One of the focal points of the Trust Fund is to increase Women’s Political Participation through Effective Training. The full and equitable participation of women in public life is essential to building and sustaining strong, vibrant democracies.  Accordingly, the meaningful participation of women in national, local and community leadership roles has become an important focus of global development policy. In view of this, the Nigerian Women Trust Fund (NWTF) with funding support from the U.S. Embassy in Nigeria and the U.S. Department of State’s Africa Bureau through the Africa Regional Democracy Fund (ARDF) organized a three (3) days Capacity Building Workshop for Women Leaders of Political Parties from 12 – 14 August 2020 at Treasure Suites and Conference in Abuja.   The capacity building held in collaboration with Women in Politics Forum.

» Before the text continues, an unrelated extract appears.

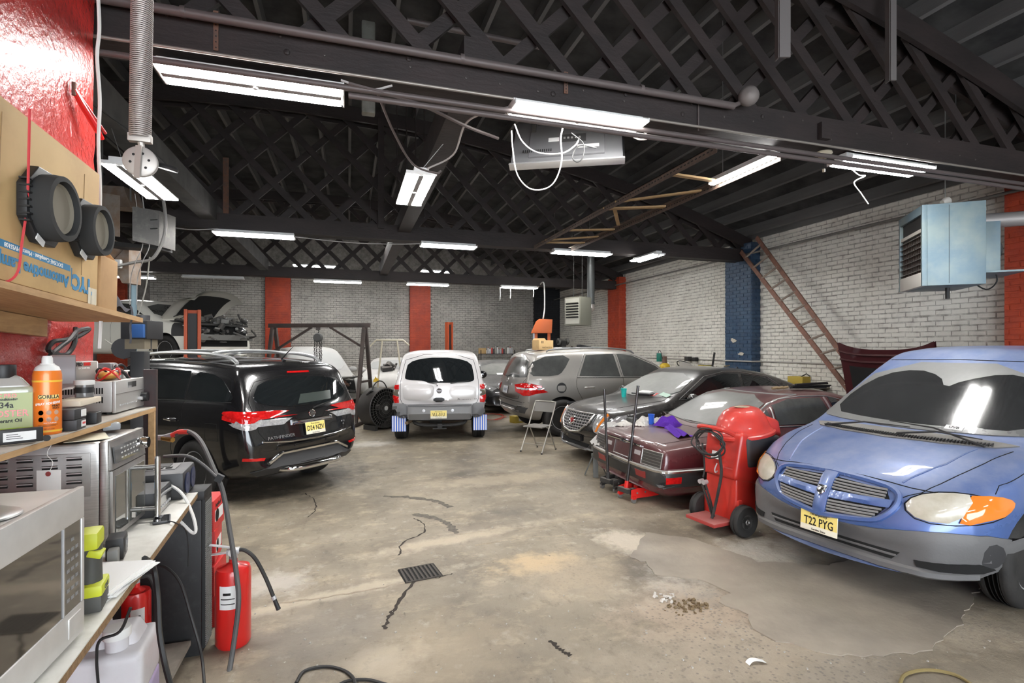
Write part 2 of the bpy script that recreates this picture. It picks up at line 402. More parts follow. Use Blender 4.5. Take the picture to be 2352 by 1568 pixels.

The training workshop became paramount holding on the fact that the decrease in the number of women who won elective positions and who are appointed into appointive positions especially  since  the  return  of  Nigeria  to  democratic  practice  in  1999  has  become  alarming  and requires urgent intervention. The capacity building of woman leaders of political parties focused on gender mainstreaming, communications, organizing, mentorship of young women politicians and mobilizing support for women within political parties. Training capacity building availed the consultants on the project (Ms. Wahirat M. Aliyu – Gender Consultant and Professor Sadeeque Abba – Department of Political Science, University of Abuja) to provide a platform for woman leaders who had been supported to develop a gender workplan based on the party Gender Roadmap for their respective parties to finalize the work plan through an all interactive session.

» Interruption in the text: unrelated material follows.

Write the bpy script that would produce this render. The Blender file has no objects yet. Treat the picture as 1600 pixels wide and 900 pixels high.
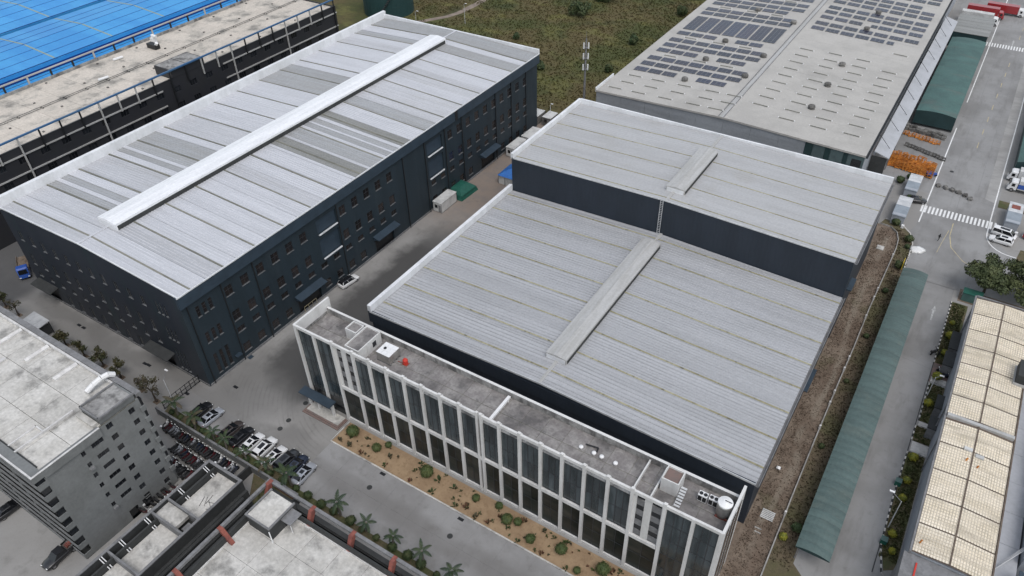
import bpy, bmesh, math, random
from mathutils import Vector, Matrix
R = math.radians
rnd = random.Random(7)
scene = bpy.context.scene
col = scene.collection

# ------------------------------------------------------------------ camera, sky, sun, exposure
YAW, PITCH, ROLL = R(-33.455), R(39.643), R(-1.509)
fw = Vector((math.sin(YAW)*math.cos(PITCH), math.cos(YAW)*math.cos(PITCH), -math.sin(PITCH)))
rt = Vector((math.cos(YAW), -math.sin(YAW), 0)); up = rt.cross(fw)
r2 = rt*math.cos(ROLL) + up*math.sin(ROLL); u2 = up*math.cos(ROLL) - rt*math.sin(ROLL)
cam_d = bpy.data.cameras.new('camera'); cam = bpy.data.objects.new('camera', cam_d); col.objects.link(cam)
cam.matrix_world = Matrix(((r2.x,u2.x,-fw.x,0),(r2.y,u2.y,-fw.y,0),(r2.z,u2.z,-fw.z,100.0),(0,0,0,1)))
cam_d.sensor_width = 36; cam_d.lens = 1184/1600*36; cam_d.clip_start = 1; cam_d.clip_end = 3000
scene.camera = cam
SUN_EL, SUN_AZ = R(60), R(128)          # azimuth from +Y towards +X; light comes from high behind the camera's right
world = bpy.data.worlds.new('World'); scene.world = world; world.use_nodes = True
wn = world.node_tree; wn.nodes.clear()
sky = wn.nodes.new('ShaderNodeTexSky'); sky.sky_type = 'NISHITA'; sky.sun_disc = False
sky.sun_elevation = SUN_EL; sky.sun_rotation = SUN_AZ
sky.air_density = 1.5; sky.dust_density = 2.5; sky.ozone_density = 1.0; sky.altitude = 50
hsv = wn.nodes.new('ShaderNodeHueSaturation'); hsv.inputs['Saturation'].default_value = 0.45   # cloud cover: little blue
bg = wn.nodes.new('ShaderNodeBackground'); bg.inputs[1].default_value = 0.15
wo = wn.nodes.new('ShaderNodeOutputWorld')
wn.links.new(sky.outputs[0], hsv.inputs['Color']); wn.links.new(hsv.outputs[0], bg.inputs[0]); wn.links.new(bg.outputs[0], wo.inputs[0])
sun_d = bpy.data.lights.new('sun', 'SUN'); sun_d.energy = 0.75; sun_d.angle = R(30); sun_d.color = (1.0, 0.975, 0.95)
sun = bpy.data.objects.new('sun', sun_d); col.objects.link(sun)
sd = Vector((math.sin(SUN_AZ)*math.cos(SUN_EL), math.cos(SUN_AZ)*math.cos(SUN_EL), math.sin(SUN_EL)))
sun.rotation_euler = sd.to_track_quat('Z', 'Y').to_euler(); sun.location = (0, 0, 150)
vs = scene.view_settings; vs.view_transform = 'Standard'; vs.look = 'None'; vs.gamma = 1; vs.exposure = 0.27
vs.use_curve_mapping = False
scene.render.resolution_x, scene.render.resolution_y = 1024, 576
scene.cycles.max_bounces = 5; scene.cycles.diffuse_bounces = 3; scene.cycles.glossy_bounces = 3

# ------------------------------------------------------------------ materials
MATS = {}
def mat(name, c, rough=0.8, c2=None, sc=0.25, stretch=(1,1,1), amt=(0.4,0.62), stain=None, ssc=0.06, sst=(1,1,1),
        samt=(0.52,0.68), smax=0.8, metal=0.0, spec=0.5, bump=0.0, bsc=6.0, rvar=0.0, fine=0.06, coat=0.0, alpha=1.0, waves=None):
    """plain surface colour with two layers of wear; positions are in world metres"""
    m = bpy.data.materials.new(name); m.use_nodes = True
    nt = m.node_tree; n = nt.nodes; l = nt.links
    b = n['Principled BSDF']
    b.inputs['Roughness'].default_value = rough; b.inputs['Metallic'].default_value = metal
    b.inputs['Specular IOR Level'].default_value = spec
    if coat: b.inputs['Coat Weight'].default_value = coat; b.inputs['Coat Roughness'].default_value = 0.08
    geo = n.new('ShaderNodeNewGeometry')
    def noise(scale, st, det=5):
        mp = n.new('ShaderNodeMapping'); mp.inputs['Scale'].default_value = st
        l.new(geo.outputs['Position'], mp.inputs['Vector'])
        t = n.new('ShaderNodeTexNoise'); t.inputs['Scale'].default_value = scale
        t.inputs['Detail'].default_value = det; t.inputs['Roughness'].default_value = 0.62
        l.new(mp.outputs[0], t.inputs['Vector']); return t
    def ramp(src, lo, hi):
        r = n.new('ShaderNodeMapRange'); r.interpolation_type = 'SMOOTHSTEP'
        r.inputs['From Min'].default_value = lo; r.inputs['From Max'].default_value = hi
        l.new(src, r.inputs['Value']); return r.outputs['Result']
    def mix(fac, a, bb, mode='MIX'):
        x = n.new('ShaderNodeMix'); x.data_type = 'RGBA'; x.blend_type = mode
        for k, v in ((6, a), (7, bb)):
            if isinstance(v, tuple): x.inputs[k].default_value = (*v, 1) if len(v) == 3 else v
            else: l.new(v, x.inputs[k])
        if isinstance(fac, float): x.inputs[0].default_value = fac
        else: l.new(fac, x.inputs[0])
        return x.outputs[2]
    cur = tuple(c)
    if c2: cur = mix(ramp(noise(sc, stretch).outputs['Fac'], *amt), tuple(c), tuple(c2))
    if stain:
        r_ = ramp(noise(ssc, sst, 7).outputs['Fac'], *samt)
        mm = n.new('ShaderNodeMath'); mm.operation = 'MULTIPLY'; mm.inputs[1].default_value = smax; l.new(r_, mm.inputs[0])
        cur = mix(mm.outputs[0], cur, tuple(stain))
    if fine:
        f = noise(2.3, (1,1,1), 6)
        r = n.new('ShaderNodeMapRange'); r.inputs['From Min'].default_value = 0.3; r.inputs['From Max'].default_value = 0.7
        r.inputs['To Min'].default_value = 1-fine*2; r.inputs['To Max'].default_value = 1+fine*2
        l.new(f.outputs['Fac'], r.inputs['Value'])
        cur = mix(1.0, cur, r.outputs['Result'], 'MULTIPLY')
    if rvar:
        oi = n.new('ShaderNodeObjectInfo')
        r = n.new('ShaderNodeMapRange'); r.inputs['To Min'].default_value = 1-rvar; r.inputs['To Max'].default_value = 1+rvar
        l.new(oi.outputs['Random'], r.inputs['Value']); cur = mix(1.0, cur, r.outputs['Result'], 'MULTIPLY')
    if isinstance(cur, tuple): b.inputs['Base Color'].default_value = (*cur, 1)
    else: l.new(cur, b.inputs['Base Color'])
    h = None
    if bump: h = noise(bsc, (1,1,1), 4).outputs['Fac']
    if waves:       # (axis vector, period in metres, strength): pressed ribs too fine to model
        mp = n.new('ShaderNodeMapping'); mp.inputs['Scale'].default_value = waves[0]; l.new(geo.outputs['Position'], mp.inputs['Vector'])
        w = n.new('ShaderNodeTexWave'); w.wave_type = 'BANDS'; w.bands_direction = 'X'; w.inputs['Scale'].default_value = 0.314/waves[1]
        l.new(mp.outputs[0], w.inputs['Vector']); h = w.outputs['Fac']; bump = waves[2]
    if h is not None:
        bp = n.new('ShaderNodeBump'); bp.inputs['Strength'].default_value = bump; bp.inputs['Distance'].default_value = 0.1
        l.new(h, bp.inputs['Height']); l.new(bp.outputs[0], b.inputs['Normal'])
    MATS[name] = m
    return m

def paint(name, c, rough=0.5, **k): return mat(name, c, rough, fine=k.pop('fine', 0.03), **k)

# ------------------------------------------------------------------ mesh builder and scene tree
class MB:
    def __init__(s): s.v = []; s.f = []; s.m = []
    def quad(s, *p, m=0):
        b = len(s.v); s.v += [tuple(q) for q in p]; s.f.append(tuple(range(b, b+len(p)))); s.m.append(m); return s
    def hexa(s, p, m=0):      # 8 points: bottom ring then top ring, counter-clockwise from above
        b = len(s.v); s.v += [tuple(q) for q in p]
        for f in ((3,2,1,0),(4,5,6,7),(0,1,5,4),(1,2,6,5),(2,3,7,6),(3,0,4,7)): s.f.append(tuple(b+i for i in f)); s.m.append(m)
        return s
    def box(s, x0, x1, y0, y1, z0, z1, m=0):
        return s.hexa(((x0,y0,z0),(x1,y0,z0),(x1,y1,z0),(x0,y1,z0),(x0,y0,z1),(x1,y0,z1),(x1,y1,z1),(x0,y1,z1)), m)
    def prism(s, poly, z0, z1, m=0, mside=None):
        n = len(poly); b = len(s.v); s.v += [(x,y,z0) for x,y in poly] + [(x,y,z1) for x,y in poly]
        s.f.append(tuple(b+n+i for i in range(n))); s.m.append(m)
        for i in range(n):
            j = (i+1) % n; s.f.append((b+i,b+j,b+n+j,b+n+i)); s.m.append(m if mside is None else mside)
        return s
    def sweep(s, prof, a, b_, ax='y', m=0, caps=True):   # profile of (u, z) pushed along y (u = x) or along x (u = y)
        n = len(prof); k = len(s.v)
        for t in (a, b_): s.v += [(u,t,z) if ax == 'y' else (t,u,z) for u,z in prof]
        for i in range(n):
            j = (i+1) % n; s.f.append((k+i,k+j,k+n+j,k+n+i)); s.m.append(m)
        if caps: s.f.append(tuple(k+i for i in range(n))[::-1]); s.f.append(tuple(k+n+i for i in range(n))); s.m += [m, m]
        return s
    def tube(s, p, q, r, n=6, r1=None, m=0, caps=True):
        p = Vector(p); q = Vector(q); d = (q-p).normalized(); r1 = r if r1 is None else r1
        a = d.orthogonal().normalized(); c = d.cross(a); k = len(s.v)
        for o, rr in ((p,r),(q,r1)):
            for i in range(n):
                t = 2*math.pi*i/n; s.v.append(tuple(o + a*math.cos(t)*rr + c*math.sin(t)*rr))
        for i in range(n): j = (i+1) % n; s.f.append((k+i,k+j,k+n+j,k+n+i)); s.m.append(m)
        if caps: s.f.append(tuple(k+i for i in range(n))[::-1]); s.f.append(tuple(k+n+i for i in range(n))); s.m += [m, m]
        return s
    def loft(s, rings, m=0, caps=True):
        n = len(rings[0]); k = len(s.v)
        for r in rings: s.v += [tuple(p) for p in r]
        for a in range(len(rings)-1):
            for i in range(n):
                j = (i+1) % n; s.f.append((k+a*n+i,k+a*n+j,k+(a+1)*n+j,k+(a+1)*n+i)); s.m.append(m)
        if caps: s.f.append(tuple(k+i for i in range(n))[::-1]); s.f.append(tuple(k+(len(rings)-1)*n+i for i in range(n))); s.m += [m, m]
        return s
    def lathe(s, x, y, prof, n=16, m=0):
        return s.loft([[(x+r*math.cos(2*math.pi*i/n), y+r*math.sin(2*math.pi*i/n), z) for i in range(n)] for r, z in prof], m)
    def mesh(s, name, mats, off=(0,0,0), smooth=False, fix=True):
        me = bpy.data.meshes.new(name)
        ox, oy, oz = off
        me.from_pydata([(x-ox,y-oy,z-oz) for x,y,z in s.v], [], s.f)
        for mm in (mats if isinstance(mats, (list,tuple)) else [mats]): me.materials.append(MATS[mm] if isinstance(mm, str) else mm)
        me.polygons.foreach_set('material_index', s.m)
        if smooth: me.polygons.foreach_set('use_smooth', [True]*len(s.f))
        if fix:
            bm = bmesh.new(); bm.from_mesh(me); bmesh.ops.recalc_face_normals(bm, faces=bm.faces); bm.to_mesh(me); bm.free()
        me.update(); return me
    def build(s, name, mats, parent=None, smooth=False, fix=True):
        off = ORG.get(parent.name, (0,0,0)) if parent else (0,0,0)
        return link(name, s.mesh(name, mats, off, smooth, fix), parent)
ORG = {}
def link(name, me, parent=None, loc=None, rz=0.0, sc=None):
    """loc is in world metres for parts of an unturned thing"""
    o = bpy.data.objects.new(name, me); col.objects.link(o)
    off = (0,0,0)
    if parent is not None:
        o.parent = parent; off = ORG.get(parent.name, (0,0,0))
    if loc is not None: o.location = (loc[0]-off[0], loc[1]-off[1], loc[2]-off[2]); ORG[o.name] = tuple(loc)
    else: ORG[o.name] = off
    if rz: o.rotation_euler = (0,0,rz)
    if sc: o.scale = sc if isinstance(sc, (tuple,list)) else (sc,sc,sc)
    return o
def tag(o, label, cat, group=None):
    o['label'] = label; o['category'] = cat
    if group: o['group'] = group
    return o
def thing(name, label, cat, loc=(0,0,0), group=None, rz=0.0):
    o = bpy.data.objects.new(name, None); col.objects.link(o); o.location = loc; o.rotation_euler = (0,0,rz)
    o.empty_display_size = 0.5; ORG[o.name] = tuple(loc); return tag(o, label, cat, group)
def struct(o): o['kind'] = 'structure'; return o
def copy_tree(o, parent=None):
    c = o.copy(); col.objects.link(c); c.parent = parent
    for ch in o.children: copy_tree(ch, c)
    return c
def place(proto, used, loc, rz=0.0, label=None, group=None, sc=None):
    """first call moves the prototype itself, later calls copy it with its parts"""
    o = proto if not used else copy_tree(proto)
    used.append(1)
    o.location = loc; o.rotation_euler = (0,0,rz)
    if sc: o.scale = sc if isinstance(sc, (tuple,list)) else (sc,sc,sc)
    if label: o['label'] = label
    if group: o['group'] = group
    return o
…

The capacity building workshop was structured on the following themes: Introduction to Women, Leadership and Political Participation; Gender Concepts (Definitions of Gender and Gender Stereotypes and the implications for women’s Political Participation);Gender Mainstreaming in Political Parties (The meaning of Gender Mainstreaming and Best Practices and Strategies for Gender Mainstreaming);Introduction to Gender and Transformative Leadership (Overview of Gender and Transformative Leadership and identifying the political issue and mapping the political scene);Demonstrating Leadership( Experience sharing on Practical  Leadership Examples); Advancing Team Building within political parties (Understanding Women’s Rights and Skills in Breaking barriers in leadership and Team Building Skills in Political Parties); Communication: Use of Orthodox Media to Promote Political Agenda: Gender Road Map and Mobilising for Action(How do we mobiles action); Mentorship of young women in political parties; Cooperating with other women and acting collectively on issues of mutual concerns; Engaging party leaders for ticketing; Mechanisms to address the imbalance of women in political parties; Mobilising Resources for a political campaign and Finalisation of Gender Work Plan for Political Parties. The training pulled together resource persons who are well respected and experienced. They include Professor Sadeeque Abba (Department of Political Science); Ms. Mufuliat Fijabi (CEO NWTF); Ms. Toun Okewale (CEO Women Radio); Ms. Wahirat M. Aliyu (Gender Consultant); Barr. Ebere Ifendu (President, Women in Politics Forum) and Adetunde Ademefun (Development Consultant). The training was moderated by Ms. Lois Chinedu, Programme Officer, NWTF,

The workshop was an all interactive and expository sessions as female political leaders from different political parties demonstrated a good knowledge about the underrepresentation of women in politics and are willing to change the narrative as they go back to their various parties to work towards effecting the change towards all-inclusive process.

It is important to note that women’s engagement is crucial, and it is important to recognize that women are not a homogeneous group. Depending on whether women are young or older, educated, or uneducated, live in rural or urban areas, they have very different life experiences that lead to different priorities and needs. Women’s representation is not the only factor, but it is a critical factor for the development of inclusive, responsive, and transparent democracies.